### Data extract
╭──
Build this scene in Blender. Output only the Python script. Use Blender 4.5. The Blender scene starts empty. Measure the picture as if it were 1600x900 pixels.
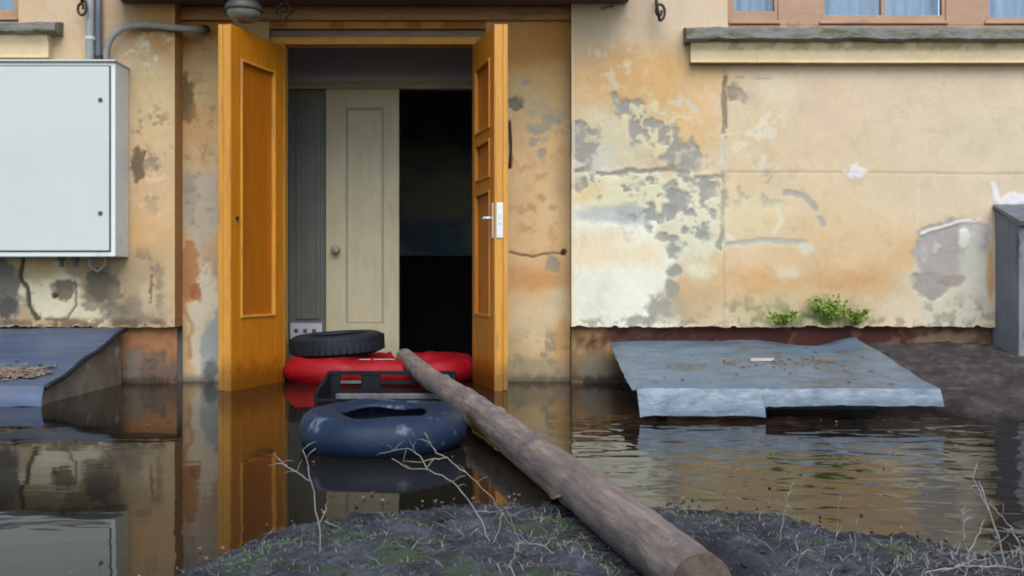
import bpy, bmesh, math, random
import numpy as np
from mathutils import Vector

random.seed(7)
S = bpy.context.scene
COL = S.collection

# ------------------------------------------------------------------ camera
CH = 0.63                     # eye height above the flood water (water is z = 0)
F = 1580.0                    # focal length in photo pixels
HZ = 440.0                    # horizon row
cd = bpy.data.cameras.new('camera')
cam = bpy.data.objects.new('camera', cd)
COL.objects.link(cam)
cam.location = (0, 0, CH)
cam.rotation_euler = (math.radians(90), 0, 0)
cd.sensor_width = 36.0
cd.lens = 36.0 * F / 1600.0
cd.shift_y = -10.0 / 1600.0
cd.clip_end = 500
cd.clip_start = 0.05
S.camera = cam

# ------------------------------------------------------------------ light
SUN_EL, SUN_AZ = 47.0, 168.0            # behind the camera and a little to the right
W = bpy.data.worlds.new('World')
S.world = W
W.use_nodes = True
nt = W.node_tree
bg = nt.nodes['Background']
sky = nt.nodes.new('ShaderNodeTexSky')
sky.sky_type = 'NISHITA'
sky.sun_disc = False
sky.sun_elevation = math.radians(SUN_EL)
sky.sun_rotation = math.radians(SUN_AZ)
sky.dust_density = 1.0
sky.air_density = 1.0
nt.links.new(sky.outputs[0], bg.inputs[0])
bg.inputs[1].default_value = 0.14
sd = bpy.data.lights.new('sun', 'SUN')
sun = bpy.data.objects.new('sun', sd)
COL.objects.link(sun)
sd.energy = 1.5
sd.angle = math.radians(50)
sd.color = (1.0, 0.96, 0.90)
az = math.radians(SUN_AZ)
sdir = Vector((math.sin(az) * math.cos(math.radians(SUN_EL)), math.cos(az) * math.cos(math.radians(SUN_EL)), math.sin(math.radians(SUN_EL))))
sun.rotation_euler = sdir.to_track_quat('Z', 'Y').to_euler()
sun.location = sdir * 30
S.view_settings.view_transform = 'Standard'
S.view_settings.look = 'None'
S.view_settings.exposure = 0.95
S.view_settings.gamma = 1.0
S.render.engine = 'CYCLES'
S.cycles.filter_width = 1.9
S.cycles.max_bounces = 8

# ------------------------------------------------------------------ helpers
def wx(px, Y): return (px - 800.0) / F * Y
def wz(py, Y): return CH - (py - HZ) / F * Y
def at(px, py, Y): return Vector((wx(px, Y), Y, wz(py, Y)))

def lin(c):
    c = np.asarray(c, float) / 255.0
    return np.where(c <= 0.04045, c / 12.92, ((c + 0.055) / 1.055) ** 2.4)

class MB:
    """collects shapes in world coordinates and links them as one mesh object"""
    def __init__(s): s.v = []; s.f = []
    def add(s, vs, fs):
        o = len(s.v); s.v += [tuple(v) for v in vs]; s.f += [tuple(i + o for i in f) for f in fs]; return s
    def box(s, x0, x1, y0, y1, z0, z1, P=None):
        vs = [(x, y, z) for z in (z0, z1) for y in (y0, y1) for x in (x0, x1)]
        if P: vs = [P(*v) for v in vs]
        return s.add(vs, [(0, 2, 3, 1), (4, 5, 7, 6), (0, 1, 5, 4), (2, 6, 7, 3), (0, 4, 6, 2), (1, 3, 7, 5)])
    def tube(s, path, r, n=8, cap=True):
        path = [Vector(p) for p in path]; m = len(path)
        rs = r if isinstance(r, (list, tuple)) else [r] * m
        ref = Vector((0.31, 0.17, 0.93)); vs = []; fs = []
        for i, p in enumerate(path):
            t = (path[min(i + 1, m - 1)] - path[max(i - 1, 0)]).normalized()
            a = t.cross(ref)
            if a.length < 1e-3: a = t.cross(Vector((1, 0, 0)))
            a.normalize(); b = t.cross(a).normalized()
            for k in range(n):
                q = 2 * math.pi * k / n
                vs.append(p + (a * math.cos(q) + b * math.sin(q)) * rs[i])
        for i in range(m - 1):
            for k in range(n):
                k2 = (k + 1) % n
                fs.append((i * n + k, i * n + k2, (i + 1) * n + k2, (i + 1) * n + k))
        if cap:
            fs.append(tuple(reversed(range(n)))); fs.append(tuple(range((m - 1) * n, m * n)))
        return s.add(vs, fs)
    def lathe(s, prof, c, n=24, axis='z'):
        vs = []; fs = []; m = len(prof)
        for (r, h) in prof:
            for k in range(n):
                q = 2 * math.pi * k / n
                if axis == 'z': vs.append((c[0] + r * math.cos(q), c[1] + r * math.sin(q), c[2] + h))
                else: vs.append((c[0] + r * math.cos(q), c[1] + h, c[2] + r * math.sin(q)))
        for i in range(m - 1):
            for k in range(n):
                k2 = (k + 1) % n
                fs.append((i * n + k, i * n + k2, (i + 1) * n + k2, (i + 1) * n + k))
        return s.add(vs, fs)
    def surf(s, X, Y, Z):
        h, w = X.shape
        vs = np.stack([X, Y, Z], -1).reshape(-1, 3).tolist()
        fs = [(j * w + i, j * w + i + 1, (j + 1) * w + i + 1, (j + 1) * w + i) for j in range(h - 1) for i in range(w - 1)]
        return s.add(vs, fs)
    def build(s, name, mat, parent=None, origin=None, bevel=0, smooth=False, paint=None, weld=False):
        o0 = Vector(origin) if origin is not None else (wloc(parent) if parent else Vector((0, 0, 0)))
        me = bpy.data.meshes.new(name)
        me.from_pydata([(v[0] - o0.x, v[1] - o0.y, v[2] - o0.z) for v in s.v], [], s.f)
        bm = bmesh.new(); bm.from_mesh(me)
        if weld: bmesh.ops.remove_doubles(bm, verts=bm.verts, dist=1e-5)
        if bevel:
            bmesh.ops.bevel(bm, geom=list(bm.edges), offset=bevel, segments=2, affect='EDGES', profile=0.6, clamp_overlap=True)
        if paint is None: bmesh.ops.recalc_face_normals(bm, faces=bm.faces)
        bm.to_mesh(me); bm.free()
        if paint is not None:
            ca = me.color_attributes.new('paint', 'FLOAT_COLOR', 'POINT')
            a = np.ones((len(me.vertices), 4), np.float32); a[:, :3] = paint
            ca.data.foreach_set('color', a.ravel())
        if smooth: me.polygons.foreach_set('use_smooth', [True] * len(me.polygons))
        me.materials.append(mat); me.update()
        ob = bpy.data.objects.new(name, me); COL.objects.link(ob)
        if parent: ob.parent = parent; ob.location = o0 - wloc(parent)
        else: ob.location = o0
        return ob

def wloc(o):
    p = Vector((0, 0, 0))
    while o: p = p + Vector(o.location); o = o.parent
    return p

def tag(o, label=None, cat=None, group=None, kind=None):
    if label: o['label'] = label
    if cat: o['category'] = cat
    if group: o['group'] = group
    if kind: o['kind'] = kind
    return o
def thing(name, loc, label, cat, group=None):
    o = bpy.data.objects.new(name, None); o.location = loc; o.empty_display_size = 0.1
    COL.objects.link(o); return tag(o, label, cat, group)

# ------------------------------------------------------------------ noise (numpy)
_rng = np.random.RandomState(11)
_T = _rng.rand(256, 256)
def vn(x, y):
    xi = np.floor(x).astype(int); yi = np.floor(y).astype(int)
    fx = x - xi; fy = y - yi
    fx = fx * fx * (3 - 2 * fx); fy = fy * fy * (3 - 2 * fy)
    a = _T[yi & 255, xi & 255]; b = _T[yi & 255, (xi + 1) & 255]
    c = _T[(yi + 1) & 255, xi & 255]; d = _T[(yi + 1) & 255, (xi + 1) & 255]
    return (a * (1 - fx) + b * fx) * (1 - fy) + (c * (1 - fx) + d * fx) * fy
def fbm(x, y, sc, seed=0, oct=5):
    t = 0; a = 0.5; n = 0; f = 1.0 / sc
    for i in range(oct):
        t = t + a * vn(x * f + seed * 17.3 + i * 31.7, y * f + seed * 9.1 + i * 13.3); n += a; a *= 0.55; f *= 2.03
    return t / n
def sst(a, b, x):
    t = np.clip((x - a) / (b - a), 0, 1); return t * t * (3 - 2 * t)

# ------------------------------------------------------------------ materials
def new_mat(name):
    m = bpy.data.materials.new(name); m.use_nodes = True
    n = m.node_tree.nodes; l = m.node_tree.links
    return m, n, l, n['Principled BSDF']
def noise(n, l, vec, scale, detail=6, rough=0.6, dist=0.0):
    t = n.new('ShaderNodeTexNoise'); t.inputs['Scale'].default_value = scale; t.inputs['Detail'].default_value = detail
    t.inputs['Roughness'].default_value = rough; t.inputs['Distortion'].default_value = dist
    l.new(vec, t.inputs['Vector']); return t.outputs['Fac']
def ramp(n, l, fac, stops):
    r = n.new('ShaderNodeValToRGB'); e = r.color_ramp.elements
    while len(e) < len(stops): e.new(0.5)
    for k, (p, c) in enumerate(stops):
        e[k].position = p; e[k].color = (*c, 1) if len(c) == 3 else c
    l.new(fac, r.inputs[0]); return r.outputs[0]
def mixc(n, l, fac, a, b, mode='MIX'):
    m = n.new('ShaderNodeMix'); m.data_type = 'RGBA'; m.blend_type = mode
    for sock, v in ((m.inputs[0], fac), (m.inputs[6], a), (m.inputs[7], b)):
        if hasattr(v, 'links'): l.new(v, sock)
        else: sock.default_value = v if isinstance(v, (int, float)) else (*v, 1)
    return m.outputs[2]
def bump(n, l, b, h, strength, dist=0.01):
    u = n.new('ShaderNodeBump'); u.inputs['Strength'].default_value = strength; u.inputs['Distance'].default_value = dist
    l.new(h, u.inputs['Height']); l.new(u.outputs[0], b.inputs['Normal'])
def coords(n, l, stretch=(1, 1, 1)):
    t = n.new('ShaderNodeTexCoord'); m = n.new('ShaderNodeMapping'); m.inputs['Scale'].default_value = stretch
    l.new(t.outputs['Object'], m.inputs['Vector']); return m.outputs[0]

def mat(name, c1, c2, scale=8, rough=0.7, bmp=0.3, bscale=60, metal=0.0, stretch=(1, 1, 1), wear=None, wscale=5, wpos=(0.56, 0.66), spec=0.5, bdist=0.006, coat=0, damp=0):
    m, n, l, b = new_mat(name)
    v = coords(n, l, stretch)
    col = ramp(n, l, noise(n, l, v, scale), [(0.3, c1), (0.7, c2)])
    if wear is not None:
        w = ramp(n, l, noise(n, l, v, wscale, 8, 0.68, 0.3), [(wpos[0], (0, 0, 0)), (wpos[1], (1, 1, 1))])
        col = mixc(n, l, w, col, wear)
    if damp:        # soaked, dirty lower edge above the flood line
        sx = n.new('ShaderNodeSeparateXYZ'); tc_ = n.new('ShaderNodeTexCoord'); l.new(tc_.outputs['Object'], sx.inputs[0])
        ad = n.new('ShaderNodeMath'); ad.operation = 'MULTIPLY_ADD'; l.new(noise(n, l, tc_.outputs['Object'], 14, 6, .65), ad.inputs[0]); ad.inputs[1].default_value = -0.22; l.new(sx.outputs[2], ad.inputs[2])
        mr = n.new('ShaderNodeMapRange'); mr.interpolation_type = 'SMOOTHSTEP'; mr.inputs['From Min'].default_value = -0.06; mr.inputs['From Max'].default_value = 0.10; mr.inputs['To Min'].default_value = 1; mr.inputs['To Max'].default_value = 0
        l.new(ad.outputs[0], mr.inputs['Value'])
        dm = n.new('ShaderNodeMath'); dm.operation = 'MULTIPLY'; l.new(mr.outputs[0], dm.inputs[0]); dm.inputs[1].default_value = damp
        col = mixc(n, l, dm.outputs[0], col, tuple(x * .35 for x in c1))
    l.new(col, b.inputs['Base Color'])
    r = ramp(n, l, noise(n, l, v, scale * 2.3), [(0.3, (max(rough - .12, 0.02),) * 3), (0.7, (min(rough + .12, 1),) * 3)])
    l.new(r, b.inputs['Roughness'])
    b.inputs['Metallic'].default_value = metal
    b.inputs['Specular IOR Level'].default_value = spec
    b.inputs['Coat Weight'].default_value = coat
    if bmp: bump(n, l, b, noise(n, l, v, bscale, 8, 0.65), bmp, bdist)
    return m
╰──
### Problem
Please restate the material above line by line, exactly, beginning at its first line and ending with the line that contains "COL = S.collection", without any pictures.

### The completed task
Build this scene in Blender. Output only the Python script. Use Blender 4.5. The Blender scene starts empty. Measure the picture as if it were 1600x900 pixels.
import bpy, bmesh, math, random
import numpy as np
from mathutils import Vector

random.seed(7)
S = bpy.context.scene
COL = S.collection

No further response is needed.